Integration of decision support concepts into ecology curricula Integrating applied decision-making concepts into ecological forecasting and uncertainty communication lessons heeds a widespread call to make ecological research more societally relevant (e.g., Belovsky et al. 2004, Ruhl et al. 2022). Training that incorporates components of translational ecology (e.g., science communication, end user engagement, structured decision-making, multidisciplinary training) has long been recommended for ecologists at all career stages (Robinson et al. 2012, Schwartz et al. 2017, Eisenhauer et al. 2021), but resources targeted at the undergraduate level have been lacking (Bakermans and Pfeifer 2018). Our module aims to close this gap by incorporating complex water management decision-making scenarios with multiple end users to engage students in solving real-world problems, while also developing visualization literacy skills. While we did not quantitatively assess the engagement of students in the module, we received open-ended positive feedback from many students. Students reported that the module was enjoyable and important (“I really enjoyed looking at decision analysis in an ecology class;” “I think it’s very important to talk about this in science classes”). Additionally, student responses suggest that they found that the module was interesting (“This was informative and a really interesting way for me to realize the actual impacts of ecological forecasting”) and novel (“It was helpful because I came in with no information”).
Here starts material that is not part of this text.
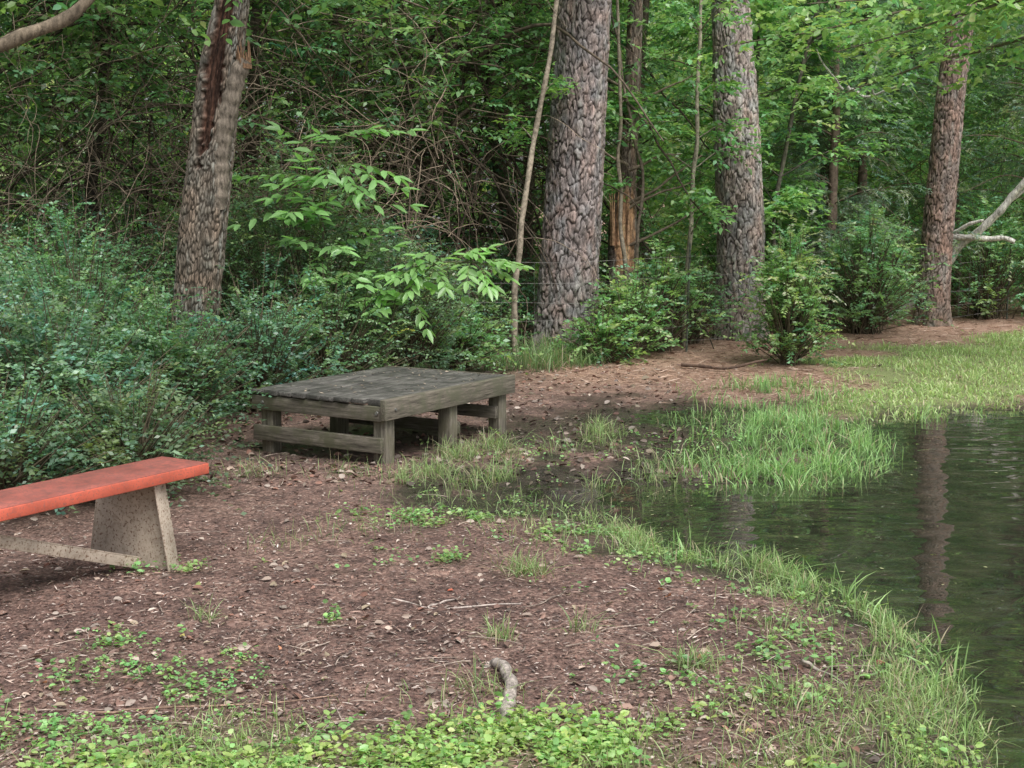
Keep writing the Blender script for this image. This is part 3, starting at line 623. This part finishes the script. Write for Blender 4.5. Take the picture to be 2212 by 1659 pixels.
# ------------------------------------------------------------ red bench
d=np.array([-.533,-.846]); d/=np.linalg.norm(d)
ang=math.atan2(-d[1],-d[0])
T=empty("park_bench",(-1.33,6.0,0),ang)
RED=metal("red_paint",(.60,.13,.08),(.47,.115,.075),28,.5,spots=(.38,.12,.09))
REDT=metal("red_paint_worn",(.38,.11,.085),(.25,.09,.075),22,.7,0,(.42,.62),spots=(.19,.08,.065))
TAN=metal("tan_paint_speckled",(.52,.44,.355),(.34,.27,.205),45,.6,0,(.48,.66),spots=(.20,.13,.09))
boxes("seat",[(-2.4,0,0,.29,.402,.4495)],RED,T,.004)
boxes("seat_top_weathering",[(-2.398,-.003,.003,.287,.4497,.4515)],REDT,T,.0008)
ca,sa=math.cos(-ang),math.sin(-ang)
def loc(x,y,z): 
    X_,Y_=x+1.33,y-6.0; return (X_*ca-Y_*sa, X_*sa+Y_*ca, z)
def panel(name,A,B,C_,D_,off,mat):
    off=np.array(off); P=[np.array(p,float) for p in (A,B,C_,D_)]; V=[loc(*p) for p in P]+[loc(*(p+off)) for p in P]
    o=mk(name,V,Q=[[0,1,2,3],[7,6,5,4],[0,4,5,1],[1,5,6,2],[2,6,7,3],[3,7,4,0]],mat=mat,parent=T)
    m=o.modifiers.new("b",'BEVEL'); m.width=.0015; m.segments=2; return o
def legset(cx,cy,nm):
    u=np.array([.955,-.297]); w_=np.array([.297,.955])
    def p(a,b,z): return (cx+u[0]*a+w_[0]*b,cy+u[1]*a+w_[1]*b,z)
    panel(nm+"_web",p(-.23,0,-.02),p(.195,0,-.02),p(.13,0,.401),p(-.16,0,.401),(w_[0]*.006,w_[1]*.006,0),TAN)
    panel(nm+"_flange_r",p(.196,-.045,-.02),p(.196,.04,-.02),p(.131,.04,.401),p(.131,-.045,.401),(u[0]*.007,u[1]*.007,0),TAN)
    panel(nm+"_flange_l",p(-.231,.045,-.02),p(-.231,.0,-.02),p(-.161,.0,.401),p(-.161,.045,.401),(-u[0]*.006,-u[1]*.006,0),TAN)
    panel(nm+"_top_plate",p(-.151,-.05,.392),p(.131,-.05,.392),p(.131,.05,.392),p(-.151,.05,.392),(0,0,.0085),TAN)
legset(-1.635,5.86,"leg_1")
legset(-1.635+d[0]*1.75,5.86+d[1]*1.75,"leg_2")
def brace(A,B,wd_,nm):
    A=np.array(A);B=np.array(B); n=nrm(B-A); up=np.array([0,0,1.]); s=nrm(np.cross(n,up)); u=np.cross(s,n)
    panel(nm,A,B,B+u*wd_,A+u*wd_,s*.006,TAN); panel(nm+"_lip",A+u*wd_,B+u*wd_,B+u*wd_+s*.045,A+u*wd_+s*.045,u*.006,TAN)
brace((-1.60,5.80,.025),(-2.08,5.02,.345),.045,"brace_1")
brace((-1.635+d[0]*1.75,5.8+d[1]*1.75,.02),(-2.15,4.95,.345),.045,"brace_2")
panel("bracket",(-1.93,5.22,.37),(-2.12,5.0,.37),(-2.16,5.03,.37),(-1.97,5.25,.37),(0,0,.031),TAN)
disc("bolt",loc(-1.50,5.83,.375),loc(-1.33+0,6.0-1,0),.008,.02,STEEL,T)
# ------------------------------------------------------------ ground litter
def samp(n,y0,y1,r,xm=.42,p=1.0):
    u=r.random(n); y=1/(1/y0**p+(1/y1**p-1/y0**p)*u)**(1/p); x=r.uniform(-1,1,n)*(y*xm+.6); return x,y
pal=np.array([(.25,.165,.14),(.14,.085,.07),(.39,.30,.25),(.18,.105,.085),(.08,.05,.04),(.30,.20,.16),(.50,.42,.37),(.16,.12,.11)])
def litter(n,y0,y1,l0,l1,wr,seed,pal,filt=None,tilt=.25,xm=.42,p=1.0,wk=0):
    r=np.random.default_rng(seed); x,y=samp(n,y0,y1,r,xm,p); s=shore(x,y); k=(s>.03)
    if filt is not None: k&=filt(x,y,r)
    x,y=x[k],y[k]; wt=masks(x,y)[0]
    if wk:
        k=r.random(len(x))>wk*wt; x,y,wt=x[k],y[k],wt[k]
    m=len(x); a=r.uniform(0,6.28,m)
    ln=r.uniform(l0,l1,m)*(.7+.04*y)
    P=np.stack([x,y,height(x,y)+.004+r.random(m)*.006],-1)
    D=np.stack([np.cos(a),np.sin(a),r.normal(0,tilt*.5,m)],-1); Nn=np.array([0,0,1.])+r.normal(0,tilt,(m,3))
    c=pal[r.integers(0,len(pal),m)]*r.uniform(.6,1.3,(m,1)); c=c*(1-.6*wt[:,None])
    return P,D,Nn,ln,ln*wr*r.uniform(.6,1.3,m),np.clip(c,0,.8)
parts=[litter(60000,3.3,14,.008,.026,.22,1,pal,wk=.6),litter(18000,3.3,16,.02,.06,.055,2,pal*1.3,wk=.6)]
leafobj("wood_chip_litter",parts,mat=M_litter,fold=.2,droop=.03)
pal2=np.array([(.27,.17,.135),(.40,.31,.25),(.20,.12,.095),(.48,.40,.34),(.30,.16,.12),(.25,.20,.17),(.32,.26,.18)])
lf=lambda x,y,r: r.random(len(x))<np.clip(.35+1.2*vn(x,y,0,1.1,8)-.3+(y>7.5)*.5,0,1)
leafobj("fallen_leaves",[litter(5000,3.3,14,.020,.055,.26,3,pal2,filt=lf,tilt=.5,wk=.7),litter(6500,7.6,13.5,.03,.065,.28,4,pal2*.8,filt=lambda x,y,r:(x<1.4)&(x>-2.6),tilt=.55,wk=.5),
   litter(40,3.4,9,.03,.05,.3,8,np.array([(.45,.13,.08),(.42,.19,.10),(.42,.36,.12),(.25,.3,.1)]),tilt=.4)],mat=M_litter,six=True,fold=.35,droop=.2)
st=lambda x,y,r: r.random(len(x))<masks(x,y)[2]*(1-masks(x,y)[1])
leafobj("pine_straw",[litter(52000,9.5,19,.06,.14,.028,5,np.array([(.46,.30,.22),(.32,.20,.145),(.54,.40,.32),(.23,.14,.10)]),filt=st,tilt=.3,p=.6)],mat=M_litter,fold=0,droop=.05)
# floating bits on the pond
r=np.random.default_rng(31); x=r.uniform(.6,4.5,1500); y=r.uniform(3,10.5,1500); k=(shore(x,y)<-.04)&(r.random(1500)<sm(1.0,.0,-sdist(x,y,POND))+.06)&(vn(x,y,0,2,5)>.4); x,y=x[k],y[k]; m=len(x); a=r.uniform(0,6.28,m); ln=r.uniform(.006,.03,m)
leafobj("floating_leaves",[(np.stack([x,y,np.full(m,WL+.004)],-1),np.stack([np.cos(a),np.sin(a),a*0],-1),np.array([0,0,1.])+r.normal(0,.03,(m,3)),ln,ln*.25,np.array([(.30,.32,.16)])*r.uniform(.4,1.5,(m,1)))],mat=M_litter,fold=.05,droop=0)
# twigs
acc=Acc()
for i,(pts,r0,c) in enumerate([([(-.75,5.45,.02),(-.5,5.38,.03),(-.3,5.22,.015),(.05,5.27,.02)],.006,(.42,.36,.32)),([(-.33,5.24,.02),(-.24,5.32,.03),(-.2,5.42,.02)],.0045,(.42,.36,.32)),
    ([(.25,5.5,.02),(.05,5.2,.02)],.004,(.3,.24,.2)),([(-.95,4.95,.02),(-.6,5.02,.015)],.0045,(.4,.33,.27)),([(-1.15,5.1,.02),(-.95,5.2,.02),(-.9,5.35,.01)],.005,(.38,.35,.32)),
    ([(1.0,4.6,.03),(1.12,4.4,.02)],.007,(.36,.32,.27)),([(-1.3,4.15,.02),(-.7,4.2,.02),(-.55,4.3,.02)],.004,(.3,.2,.15)),([(1.6,13.0,.05),(2.0,12.7,.06),(2.4,12.9,.1)],.02,(.12,.08,.06))]):
    limb(acc,pts,r0,r0*.5,c,18,.012,i,6)
for i in range(300):
    x,y=[v[0] for v in samp(1,3.5,12,R)]
    if shore(np.array([x]),np.array([y]))[0]<.1: continue
    a=R.uniform(0,6.28); l=R.uniform(.05,.22); h=float(height(x,y))+.008
    limb(acc,[(x,y,h),(x+l*.5*math.cos(a)+R.normal(0,.015),y+l*.5*math.sin(a),h+.006),(x+l*math.cos(a),y+l*math.sin(a),h)],.0025,.0012,(.38,.31,.26),7,.003,i,4)
acc.obj("fallen_twigs",M_twig)
acc=Acc()
limb(acc,[(-.09,4.62,-.03),(-.07,4.56,.03),(-.02,4.45,.06),(.0,4.32,.06),(-.01,4.18,.035),(-.035,4.05,.0),(-.05,3.95,-.04)],.014,.026,(.40,.35,.31),50,.010,3,12)
limb(acc,[(-.07,4.56,.03),(-.1,4.52,.02),(-.14,4.5,-.02)],.012,.008,(.3,.27,.23),12,.002,3,8)
acc.obj("exposed_root",M_bark)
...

Ultimately, introducing students to applications of ecological forecasting for real-world decision-making may help recruit students to work in this subdiscipline, as well as highlight the importance of using ecology to produce actionable tools to address societal problems (e.g., Enquist et al. 2017). Many ecological forecasters have already begun to integrate decision support and uncertainty communication components into their forecasts by making forecasts which are actionable, useful, and targeted towards forecast users (e.g., Gerst et al. 2019, Turner et al. 2020, Jackson-Blake et al. 2022). Our experience with this module indicates that even a short (3-hour) exposure to decision support and uncertainty communication concepts can increase students’ understanding of potential applications and benefits of ecological forecasting.